▶ Aim
From the first line of the data below, repeat each line exactly until you reach the line with "SP, CP = math.sin(PITCH), math.cos(PITCH)"; include that line too.

▼

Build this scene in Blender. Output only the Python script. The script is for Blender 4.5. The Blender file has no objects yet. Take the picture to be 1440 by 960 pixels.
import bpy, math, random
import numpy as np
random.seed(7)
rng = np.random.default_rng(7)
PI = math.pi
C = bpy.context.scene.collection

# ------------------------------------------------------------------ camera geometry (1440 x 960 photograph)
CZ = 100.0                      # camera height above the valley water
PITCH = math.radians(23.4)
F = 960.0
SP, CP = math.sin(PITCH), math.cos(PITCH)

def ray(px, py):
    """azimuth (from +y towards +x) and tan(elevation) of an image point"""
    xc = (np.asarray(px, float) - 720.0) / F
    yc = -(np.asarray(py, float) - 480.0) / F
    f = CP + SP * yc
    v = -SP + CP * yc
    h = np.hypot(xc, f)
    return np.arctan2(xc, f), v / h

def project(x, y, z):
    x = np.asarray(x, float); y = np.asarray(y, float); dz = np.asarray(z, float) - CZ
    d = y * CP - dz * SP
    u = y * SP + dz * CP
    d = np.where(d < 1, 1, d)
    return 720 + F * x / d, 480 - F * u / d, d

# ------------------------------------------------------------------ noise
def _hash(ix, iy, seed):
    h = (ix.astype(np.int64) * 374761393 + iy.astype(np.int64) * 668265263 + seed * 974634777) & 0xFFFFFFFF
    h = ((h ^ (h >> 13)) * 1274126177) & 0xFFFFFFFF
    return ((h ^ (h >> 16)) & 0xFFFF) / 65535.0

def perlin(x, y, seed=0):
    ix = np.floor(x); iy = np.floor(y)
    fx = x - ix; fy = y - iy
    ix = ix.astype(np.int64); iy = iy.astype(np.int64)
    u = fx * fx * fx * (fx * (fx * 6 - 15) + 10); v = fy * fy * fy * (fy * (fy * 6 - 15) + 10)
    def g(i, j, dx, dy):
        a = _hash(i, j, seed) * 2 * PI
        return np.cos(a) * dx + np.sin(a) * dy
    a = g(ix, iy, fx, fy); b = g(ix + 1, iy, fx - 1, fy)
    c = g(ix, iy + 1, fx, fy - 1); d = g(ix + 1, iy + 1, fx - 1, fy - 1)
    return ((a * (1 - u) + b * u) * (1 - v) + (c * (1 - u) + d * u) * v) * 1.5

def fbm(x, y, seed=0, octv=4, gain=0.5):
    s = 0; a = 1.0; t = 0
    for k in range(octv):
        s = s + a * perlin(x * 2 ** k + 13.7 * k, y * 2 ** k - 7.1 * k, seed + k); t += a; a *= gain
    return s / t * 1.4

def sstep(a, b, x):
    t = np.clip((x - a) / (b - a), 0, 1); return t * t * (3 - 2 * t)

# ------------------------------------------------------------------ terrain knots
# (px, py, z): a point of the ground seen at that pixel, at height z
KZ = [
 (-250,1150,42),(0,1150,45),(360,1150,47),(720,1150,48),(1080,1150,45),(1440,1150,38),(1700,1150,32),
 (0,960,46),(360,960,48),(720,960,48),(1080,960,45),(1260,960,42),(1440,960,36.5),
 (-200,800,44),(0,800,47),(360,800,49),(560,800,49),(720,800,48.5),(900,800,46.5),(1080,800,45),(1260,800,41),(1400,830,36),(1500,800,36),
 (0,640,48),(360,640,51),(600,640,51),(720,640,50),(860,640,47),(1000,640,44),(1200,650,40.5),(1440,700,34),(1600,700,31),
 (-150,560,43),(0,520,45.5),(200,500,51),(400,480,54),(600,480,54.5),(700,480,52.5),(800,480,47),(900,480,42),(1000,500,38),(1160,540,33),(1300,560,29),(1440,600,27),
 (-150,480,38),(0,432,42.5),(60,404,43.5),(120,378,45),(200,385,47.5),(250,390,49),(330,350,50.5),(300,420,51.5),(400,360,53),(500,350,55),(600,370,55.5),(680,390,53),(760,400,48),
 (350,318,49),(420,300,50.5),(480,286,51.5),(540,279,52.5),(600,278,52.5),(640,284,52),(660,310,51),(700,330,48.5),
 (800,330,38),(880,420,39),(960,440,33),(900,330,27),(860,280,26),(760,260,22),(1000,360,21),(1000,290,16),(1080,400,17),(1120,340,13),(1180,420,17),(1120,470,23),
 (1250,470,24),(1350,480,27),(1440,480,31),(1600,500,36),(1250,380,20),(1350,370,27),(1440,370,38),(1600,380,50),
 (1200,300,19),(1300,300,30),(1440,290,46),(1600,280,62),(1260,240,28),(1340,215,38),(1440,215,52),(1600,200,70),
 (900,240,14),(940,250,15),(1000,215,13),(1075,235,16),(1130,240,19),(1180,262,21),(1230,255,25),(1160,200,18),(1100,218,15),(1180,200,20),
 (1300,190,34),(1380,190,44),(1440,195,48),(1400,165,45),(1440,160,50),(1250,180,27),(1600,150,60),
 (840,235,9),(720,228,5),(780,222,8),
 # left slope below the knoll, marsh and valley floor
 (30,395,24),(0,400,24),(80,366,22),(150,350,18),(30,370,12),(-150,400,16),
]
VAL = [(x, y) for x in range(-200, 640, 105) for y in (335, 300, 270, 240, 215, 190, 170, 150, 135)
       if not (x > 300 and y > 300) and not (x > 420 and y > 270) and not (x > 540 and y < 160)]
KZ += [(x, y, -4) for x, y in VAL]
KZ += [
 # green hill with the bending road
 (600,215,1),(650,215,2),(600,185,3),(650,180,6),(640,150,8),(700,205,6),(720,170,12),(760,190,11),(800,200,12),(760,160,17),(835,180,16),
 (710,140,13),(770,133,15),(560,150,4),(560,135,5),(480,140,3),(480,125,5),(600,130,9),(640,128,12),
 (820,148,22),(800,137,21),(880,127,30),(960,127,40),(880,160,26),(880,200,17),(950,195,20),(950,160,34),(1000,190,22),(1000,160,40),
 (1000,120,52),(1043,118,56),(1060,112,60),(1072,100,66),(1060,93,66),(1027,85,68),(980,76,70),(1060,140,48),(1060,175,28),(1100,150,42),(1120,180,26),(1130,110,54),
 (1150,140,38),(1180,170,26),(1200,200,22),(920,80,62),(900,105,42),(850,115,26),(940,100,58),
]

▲

▶ Written solution
Build this scene in Blender. Output only the Python script. The script is for Blender 4.5. The Blender file has no objects yet. Take the picture to be 1440 by 960 pixels.
import bpy, math, random
import numpy as np
random.seed(7)
rng = np.random.default_rng(7)
PI = math.pi
C = bpy.context.scene.collection

# ------------------------------------------------------------------ camera geometry (1440 x 960 photograph)
CZ = 100.0                      # camera height above the valley water
PITCH = math.radians(23.4)
F = 960.0
SP, CP = math.sin(PITCH), math.cos(PITCH)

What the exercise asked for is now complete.